Leader as Spiritual Warrior
Transforming Difficulty into the Way of Generosity and Power
With Jerry Granelli & Margaret Wheatley
As leaders, how do we respond to pressures, fears, and conflict without creating more of the same? How do we claim our own power without disempowering others? How do we work with the conflict inherent in an interconnected system to achieve our desired outcomes without resorting to aggression and domination?
In Tibetan, the word warrior means “one who is brave.” Spiritual warriors are those brave enough to commit to not adding to the aggression and fear of this time. As leaders, spiritual warriors work within systems of conventional power but refrain from using coercion, control, and fear to accomplish their work. They use the skillful means of compassion combined with clear seeing in order to act wisely and well in challenging or chaotic situations. Their leadership is grounded in an unshakeable belief in human goodness; they create the organizational conditions that can evoke people’s inherent generosity, wisdom, and caring no matter the intensity or size of the challenge.
Leaders as spiritual warriors act from deep self-knowledge. They become familiar with their strengths and weaknesses, their talents and hot buttons. This self-knowing allows them to trust themselves in situations of fear, aggression, and conflict and not lose their way or contribute to these negative dynamics. They develop the capacity to remain open to what is, to bravely encounter any situation, and to skillfully work with whatever circumstance they encounter. In this way, they become fearless and effective leaders, even in the midst of tumult and uncertainty.
In this track you are invited to practice the way of spiritual warriorship. Each session will be a mixture of teachings, applied practices, and creative experiences. We will use personal work-life challenges to apply and test out these new skills and insights. Together, we will create space that both supports and challenges each of us to develop deeper self-awareness and greater confidence in how we claim our power and generosity as leaders for this time.
We encourage you to join this track if you already have a spiritual or contemplative practice of any tradition, or if you’re ready to commit to beginning such a practice.
Guest contributor for one session: Jim Gimian will teach strategies from The Art of War.

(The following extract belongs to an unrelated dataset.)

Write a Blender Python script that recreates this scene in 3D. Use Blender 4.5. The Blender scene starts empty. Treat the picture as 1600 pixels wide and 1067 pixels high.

We cannot change the way the world is, but by opening ourselves to the world as it is, we may find that gentleness, decency, and bravery are available—not only to us, but to all human beings. - Chögyam Trungpa
Jerry Granelli
Jerry Granelli has been a core faculty member of the ALIA Institute since its first year in 2001. Jazz Times magazine calls Jerry “one of those uncategorizable veteran percussionists who’s done it all.” He burns with an intensity fuelled by a passion for “the pursuit of the spirit of spontaneity which drives the player.” A veteran of the San Francisco jazz scene, Jerry performed with many major players including Mose Allison, Lou Rawls and Sly Stone. He later shared bills with Jefferson Airplane, Big Brother and the Holding Company and the Grateful Dead.
Granelli became a Buddhist in 1970, and from the mid-70s through the ’90s he focused on teaching at the Naropa Institute in Boulder, Seattle’s Cornish Institute, the Maritime Conservatory in Halifax, and the Hochschule der Kunst in Berlin.
Jerry is a keystone in the jazz community of Halifax. Along with the Jazz East organization, he founded the Creative Music Workshop, a two-week intensive music program that takes place every summer in conjunction with the Atlantic Jazz Festival.
For a video biography of Jerry and a sampling of his music, go to his website.
Margaret Wheatley
Margaret Wheatley, Ed.D. writes, teaches, and speaks about how we might organize and accomplish our work in chaotic times, and willingly step forward to serve. She is co-founder and President emerita of The Berkana Institute, a charitable global foundation that works in partnership with a rich diversity of people around the world who strengthen their communities by working with the wisdom and wealth already present in their people, traditions and environment. Meg has written six books: Leadership and the New Science (in twenty languages, with the 20th anniversary edition to be published in July 2012), Turning to One Another: Simple Conversations to Restore Hope to the Future (7 languages and second edition 2009,) A Simpler Way (with Myron Rogers), Finding Our Way: Leadership for an Uncertain Time, Perseverance, and Walk Out Walk On: A Learning Journey Through Communities Daring to Live the Future Now (with Deborah Frieze). Her numerous articles appear in both professional and popular journals and may be downloaded free from her website. Meg received her doctorate in Organizational Behavior and Change from Harvard University, and a Masters in Media Ecology from New York University. She has been a global citizen since her youth, serving in the Peace Corps in Korea in the 1960s. She was a practicing consultant for more than 30 years to an unusually diverse variety of organizations on all continents. She travels the world willingly, speaking and teaching in organizations, communities, universities, churches and at conferences. She lives in the mountains of Utah; her large family is now dispersed throughout the U.S.